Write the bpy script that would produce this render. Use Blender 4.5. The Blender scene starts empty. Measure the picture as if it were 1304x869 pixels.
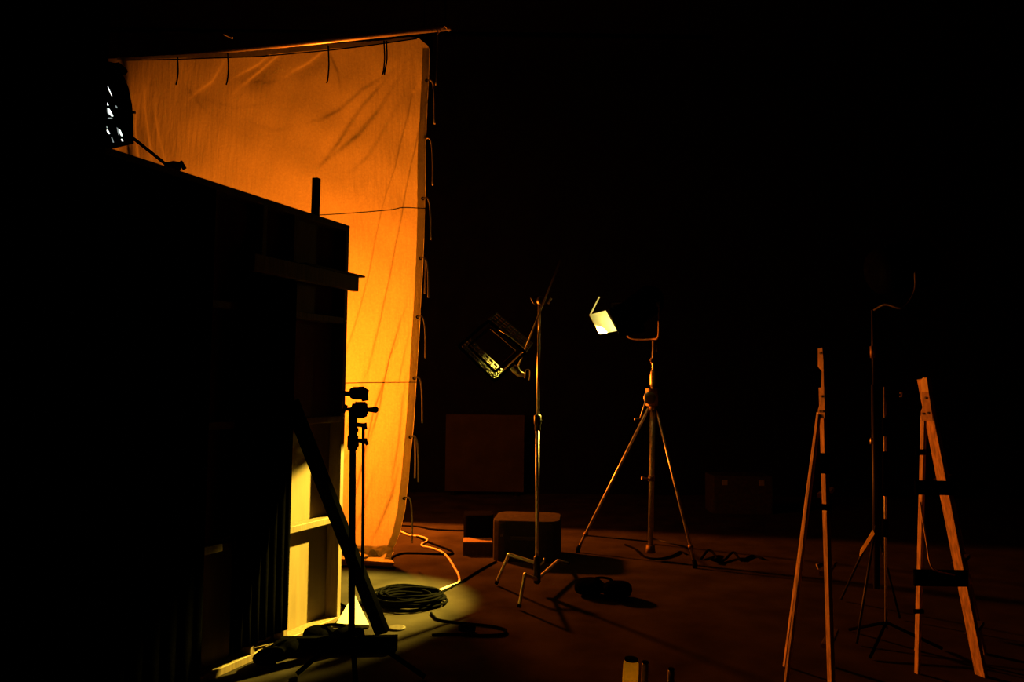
import bpy, math, random
import numpy as np
from mathutils import Vector, Matrix
random.seed(7); rng = np.random.default_rng(11)
S = bpy.context.scene
C = S.collection
W, H = 1304, 869
F = 1014.0                                    # focal length in pixels (28 mm)
PITCH, ROLL, CAMZ = math.radians(3.2), math.radians(0.7), 1.5

# ------------------------------------------------------------------ camera
cam = bpy.data.cameras.new('camera'); cam.sensor_width = 36; cam.lens = 36*F/W
cam.clip_end = 60
co = bpy.data.objects.new('camera', cam); C.objects.link(co)
RM = Matrix.Rotation(math.pi/2+PITCH, 3, 'X') @ Matrix.Rotation(ROLL, 3, 'Z')
co.matrix_world = Matrix.Translation((0, 0, CAMZ)) @ RM.to_4x4()
S.camera = co
CP = Vector((0, 0, CAMZ))
def ray(px, py):
    return RM @ Vector(((px-W/2)/F, -(py-H/2)/F, -1))
def P(px, py, d):                              # the point at depth d (metres along +Y)
    r = ray(px, py); return CP + r*(d/r.y)
def G(px, py, z=0.0):                          # the point on the floor (or at height z)
    r = ray(px, py); return CP + r*((z-CAMZ)/r.z)
def PL(px, py, o, n):                          # the point on a plane
    r = ray(px, py); return CP + r*((o-CP).dot(n)/r.dot(n))

# ------------------------------------------------------------------ materials
MATS = {}
def mat(name, col, rough=.6, metal=0.0, scale=20., amt=.15, bump=.0, stretch=(1, 1, 1), spec=.5, emit=None, es=0, detail=4):
    m = bpy.data.materials.new(name); m.use_nodes = True
    nt = m.node_tree; N = nt.nodes; L = nt.links
    b = N['Principled BSDF']
    b.inputs['Roughness'].default_value = rough; b.inputs['Metallic'].default_value = metal
    b.inputs['Specular IOR Level'].default_value = spec
    tc = N.new('ShaderNodeTexCoord'); mp = N.new('ShaderNodeMapping'); mp.inputs['Scale'].default_value = stretch
    L.new(tc.outputs['Object'], mp.inputs['Vector'])
    nz = N.new('ShaderNodeTexNoise'); nz.inputs['Scale'].default_value = scale; nz.inputs['Detail'].default_value = detail
    L.new(mp.outputs['Vector'], nz.inputs['Vector'])
    rp = N.new('ShaderNodeValToRGB'); rp.color_ramp.elements[0].position = .3; rp.color_ramp.elements[1].position = .7
    rp.color_ramp.elements[0].color = tuple(c*(1-amt) for c in col)+(1,)
    rp.color_ramp.elements[1].color = tuple(min(1, c*(1+amt)) for c in col)+(1,)
    L.new(nz.outputs['Fac'], rp.inputs['Fac']); L.new(rp.outputs['Color'], b.inputs['Base Color'])
    if bump:
        bp = N.new('ShaderNodeBump'); bp.inputs['Strength'].default_value = bump; bp.inputs['Distance'].default_value = .01
        L.new(nz.outputs['Fac'], bp.inputs['Height']); L.new(bp.outputs['Normal'], b.inputs['Normal'])
    if emit:
        b.inputs['Emission Color'].default_value = tuple(emit)+(1,); b.inputs['Emission Strength'].default_value = es
    MATS[name] = m
    return m
M = MATS
mat('concrete_floor', (.024, .0200, .0160), .75, 0, 3.0, .35, .12, spec=.0, detail=8)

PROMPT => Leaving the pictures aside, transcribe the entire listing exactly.

CORRECT ANSWER =>
Write the bpy script that would produce this render. Use Blender 4.5. The Blender scene starts empty. Measure the picture as if it were 1304x869 pixels.
import bpy, math, random
import numpy as np
from mathutils import Vector, Matrix
random.seed(7); rng = np.random.default_rng(11)
S = bpy.context.scene
C = S.collection
W, H = 1304, 869
F = 1014.0                                    # focal length in pixels (28 mm)
PITCH, ROLL, CAMZ = math.radians(3.2), math.radians(0.7), 1.5

# ------------------------------------------------------------------ camera
cam = bpy.data.cameras.new('camera'); cam.sensor_width = 36; cam.lens = 36*F/W
cam.clip_end = 60
co = bpy.data.objects.new('camera', cam); C.objects.link(co)
RM = Matrix.Rotation(math.pi/2+PITCH, 3, 'X') @ Matrix.Rotation(ROLL, 3, 'Z')
co.matrix_world = Matrix.Translation((0, 0, CAMZ)) @ RM.to_4x4()
S.camera = co
CP = Vector((0, 0, CAMZ))
def ray(px, py):
    return RM @ Vector(((px-W/2)/F, -(py-H/2)/F, -1))
def P(px, py, d):                              # the point at depth d (metres along +Y)
    r = ray(px, py); return CP + r*(d/r.y)
def G(px, py, z=0.0):                          # the point on the floor (or at height z)
    r = ray(px, py); return CP + r*((z-CAMZ)/r.z)
def PL(px, py, o, n):                          # the point on a plane
    r = ray(px, py); return CP + r*((o-CP).dot(n)/r.dot(n))

# ------------------------------------------------------------------ materials
MATS = {}
def mat(name, col, rough=.6, metal=0.0, scale=20., amt=.15, bump=.0, stretch=(1, 1, 1), spec=.5, emit=None, es=0, detail=4):
    m = bpy.data.materials.new(name); m.use_nodes = True
    nt = m.node_tree; N = nt.nodes; L = nt.links
    b = N['Principled BSDF']
    b.inputs['Roughness'].default_value = rough; b.inputs['Metallic'].default_value = metal
    b.inputs['Specular IOR Level'].default_value = spec
    tc = N.new('ShaderNodeTexCoord'); mp = N.new('ShaderNodeMapping'); mp.inputs['Scale'].default_value = stretch
    L.new(tc.outputs['Object'], mp.inputs['Vector'])
    nz = N.new('ShaderNodeTexNoise'); nz.inputs['Scale'].default_value = scale; nz.inputs['Detail'].default_value = detail
    L.new(mp.outputs['Vector'], nz.inputs['Vector'])
    rp = N.new('ShaderNodeValToRGB'); rp.color_ramp.elements[0].position = .3; rp.color_ramp.elements[1].position = .7
    rp.color_ramp.elements[0].color = tuple(c*(1-amt) for c in col)+(1,)
    rp.color_ramp.elements[1].color = tuple(min(1, c*(1+amt)) for c in col)+(1,)
    L.new(nz.outputs['Fac'], rp.inputs['Fac']); L.new(rp.outputs['Color'], b.inputs['Base Color'])
    if bump:
        bp = N.new('ShaderNodeBump'); bp.inputs['Strength'].default_value = bump; bp.inputs['Distance'].default_value = .01
        L.new(nz.outputs['Fac'], bp.inputs['Height']); L.new(bp.outputs['Normal'], b.inputs['Normal'])
    if emit:
        b.inputs['Emission Color'].default_value = tuple(emit)+(1,); b.inputs['Emission Strength'].default_value = es
    MATS[name] = m
    return m
M = MATS
mat('concrete_floor', (.024, .0200, .0160), .75, 0, 3.0, .35, .12, spec=.0, detail=8)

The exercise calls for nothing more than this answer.